Certainly! Imagine you have $K=2^k$ copies of the search oracle $U_S$ that you can use. Normally, you'd search by iterating the action
$$
H^{\otimes n}(\mathbb{I}_n-2|0\rangle\langle 0|^{\otimes n})H^{\otimes n}U_S,
$$
starting from an initial state $(H|0\rangle)^{\otimes n}$. This takes time $\Theta(\sqrt{N})$. (I'm using $\mathbb{I}_n$ to denote the $2^n\times 2^n$ identity matrix.)
You could replace this with $2^k$ parallel copies, each indexed by an $x\in\{0,1\}^k$, using
$$
\left(\mathbb{I}_k\otimes H^{\otimes (n-k)}\right)\mathbb{I}_k\otimes(\mathbb{I}_{n-k}-2|0\rangle\langle 0|^{\otimes (n-k)})\left(\mathbb{I}_k\otimes H^{\otimes (n-k)}\right)U_S
$$
and starting from a state $|x\rangle(H|0\rangle)^{\otimes(n-k)}$
The time required for running these would be reduced to $O(\sqrt{N/K})$, at the cost of requiring $K$ times more space.
In a scaling sense, one might consider this an irrelevant result.
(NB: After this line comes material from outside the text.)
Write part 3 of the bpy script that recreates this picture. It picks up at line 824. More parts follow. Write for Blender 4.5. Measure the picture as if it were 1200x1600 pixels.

If you have a fixed number of oracles, $K$, then you get a fixed ($\sqrt{K}$) improvement (just like, if you have $K$ parallel classical cores, the best improvement you can get is a factor of $K$), and that does not change the scaling. But it does change the fundamental running time. We know that Grover's algorithm is exactly optimal. It takes the absolute minimum time possible with a single oracle. So, knowing that you get a $\sqrt{K}$ improvement in time is useful with regards to that benchmark of a specific running time at a specific value of $N$.